Saturday, April 25, 2009

30 day shred

So I ordered a new Jillian Michael's workout DVD called 30 Day Shred. It is made up of 20 minute workouts on three different levels. Each workout has 2 minutes of warm up and then 3 cycles of 3 minute of strength training, 2 minutes of cardio, and a minute of abs and final two minutes of warm down. I did it wensday when I got the DVD. I did the whole 20 minutes. It was soooo hard. I could barely do it but I did. I had a lot of trouble with the jumping exercise. By the 10 minutes mark I could barely move but I pushed through. I was not able to workout Thursday because of a major school project to do and Friday I was jsut too depressed to work out. I did it tonight and boy was it hard again. I did a little better today with the jumpong exercises. By the 4 minute mark I wanted to quit but she says something on the DVD "you don't get results for free". If I want to lose weight and be healthier I can not give up.

I have been doing good cuting out the pop. I had 1 wensday and onw tonight. I haven't stop completly but I have made a huge change from me 3 a day. I do need to cut back on the sugar. the Easter candy is gone so that will help.

My husband and I wanted to go to the the gym today but we had too much to do to get there. We might get there tomorrow. I cleaned the kitchen today. most times I clean the counters, take a break, sweep, take a break and then mop. Well today I didn't take a break. I keep up until I finished mopping and then I took a break. It was nto easy. I am so out of shape but I'm trying.

Saturday, April 18, 2009

snacking

I'm done being fat. just done. I want to be healthier. I want to look better. I had successes and failures this week. I did not have a pop on Wensday. I was so proud of myself.the four days previsly I had pop but like 3/4 to1/2 of a can so I had been cuting down. Thursday Nick got Mcdonalds and got me food. I didn't tell him in time that I didn't want any. There was no way that I could say no to Mcdonald when it was right in front of me. I don't have that much will power. Friday was my down fall. I had two cokes and a frozen coke. Real cokes not coke zero. I went to a party that night and had like two hotdogs minus the buns and some fruit with cream cheese dip. I am guessing that the drip had a ton of calories.

I did work out 3 times this week already. I did the wii fit foir 45 minutes on sunday and wensday. I did a 35 minute workout video on Tuesday. I didn't work out on thursday because I had to get up really early in friday and needed the sleep.

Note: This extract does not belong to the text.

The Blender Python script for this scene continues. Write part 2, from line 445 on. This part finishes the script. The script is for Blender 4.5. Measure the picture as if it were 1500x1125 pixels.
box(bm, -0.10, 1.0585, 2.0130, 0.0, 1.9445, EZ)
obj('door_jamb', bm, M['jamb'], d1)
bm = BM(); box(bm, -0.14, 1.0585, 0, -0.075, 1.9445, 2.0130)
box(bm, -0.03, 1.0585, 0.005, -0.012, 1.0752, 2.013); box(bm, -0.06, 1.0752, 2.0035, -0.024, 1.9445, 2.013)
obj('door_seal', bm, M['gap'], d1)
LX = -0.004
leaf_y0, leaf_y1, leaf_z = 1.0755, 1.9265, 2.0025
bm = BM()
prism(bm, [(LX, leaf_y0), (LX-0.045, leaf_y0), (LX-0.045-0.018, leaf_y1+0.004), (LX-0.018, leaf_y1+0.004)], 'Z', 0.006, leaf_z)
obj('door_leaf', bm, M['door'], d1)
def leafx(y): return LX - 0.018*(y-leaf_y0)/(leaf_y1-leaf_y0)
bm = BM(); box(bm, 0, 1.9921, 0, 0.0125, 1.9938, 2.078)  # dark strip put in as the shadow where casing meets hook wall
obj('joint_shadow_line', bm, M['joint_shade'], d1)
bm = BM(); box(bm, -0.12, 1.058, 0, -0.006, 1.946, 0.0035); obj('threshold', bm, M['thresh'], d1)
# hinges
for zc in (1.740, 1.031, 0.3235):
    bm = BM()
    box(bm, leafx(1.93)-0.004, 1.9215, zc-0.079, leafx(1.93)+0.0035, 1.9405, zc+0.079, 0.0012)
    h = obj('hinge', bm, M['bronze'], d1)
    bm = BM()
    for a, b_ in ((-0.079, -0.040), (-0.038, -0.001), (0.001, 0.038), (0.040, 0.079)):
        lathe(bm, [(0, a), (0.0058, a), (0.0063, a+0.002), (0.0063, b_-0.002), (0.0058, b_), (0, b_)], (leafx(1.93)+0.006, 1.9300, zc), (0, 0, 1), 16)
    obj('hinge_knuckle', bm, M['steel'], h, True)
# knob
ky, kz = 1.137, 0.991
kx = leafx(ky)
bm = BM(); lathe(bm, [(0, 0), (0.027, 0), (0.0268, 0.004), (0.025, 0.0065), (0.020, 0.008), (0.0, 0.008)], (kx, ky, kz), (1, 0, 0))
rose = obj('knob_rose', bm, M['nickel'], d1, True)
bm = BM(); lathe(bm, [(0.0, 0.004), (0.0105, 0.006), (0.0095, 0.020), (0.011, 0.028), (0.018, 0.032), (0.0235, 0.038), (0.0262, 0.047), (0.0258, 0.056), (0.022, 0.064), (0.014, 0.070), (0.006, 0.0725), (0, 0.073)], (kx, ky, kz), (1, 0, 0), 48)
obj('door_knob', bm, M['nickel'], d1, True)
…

I have a $10 gift card to amazon.com that I had been saving because there are some books coming out soon that I want. However I just found out about a video called 30 shred by Jillian Michael the person from biggest loser. the reviews looked great. I think instead of the books I am going to get the vidoe. I only have two vidoes and the wii fit right now and I need other things to prevent myself from getting bored.

My probelm right now is snacking. There is still easter candy around and I see if and I pop it into my mouth. How bad could a few m & M;s be right? I have to get rid of it soon or all my effort will go out the window.

Thursday, April 9, 2009

On a diet

I started keeping an online calorie counter. The first few days I did really well. These past two days not so much. It has been teaching me about what kind of calories I am eating. I had Mcdonald's today. My fish fillet value meal large size is about 1000 calories. That is half the daily recommend allowence. To be losing weight I should be eating 1500 calories but I have not even gotten close to that. Right now I am just focusing on making sure that I don't go over 2000 calories.
I am on spring break right now and have a fully stocked kitchen. I'm bored out of my mind and have been baking. Yesterday I made brownies and pretzel rods covered in vanilla frosting and fruity pebbles. I made them for my graduate school class but there were tons of left over. Just 1 hour ago after the frozen chicken went into the oven I made deviled eggs. I think I ate 4 whole eggs. I have not entered the deviled eggs into the calorie counter but I am going to guess that I am already over my daily alowance and I haven't even had dinner yet.
Right now I am drinking as much water as I can so when dinner happens I am not that hungry. I know that I will stay up late and be hungry later. I have to find a way not to eat tonight. I really need to be good about this diet for the next two days because Easter is Sunday and I am making a thanksgiving meal. Tonight I am making fried chicken for the family but have put some aside just baking for me. I will have baked chicken and a salad tonight. I will also go for a walk after the kids eat dinner.
I started to buy myself fat people clothes. This didn't bother me as much as I thought. I can look in the mirror and feel better about myself because I don't look frumpy. I look good. I still want to lose the weight. I want to have another baby in the future but will not get pregnant being this overweight. So if I start losing the weight now by the time we are ready for another baby I should have lost it by then.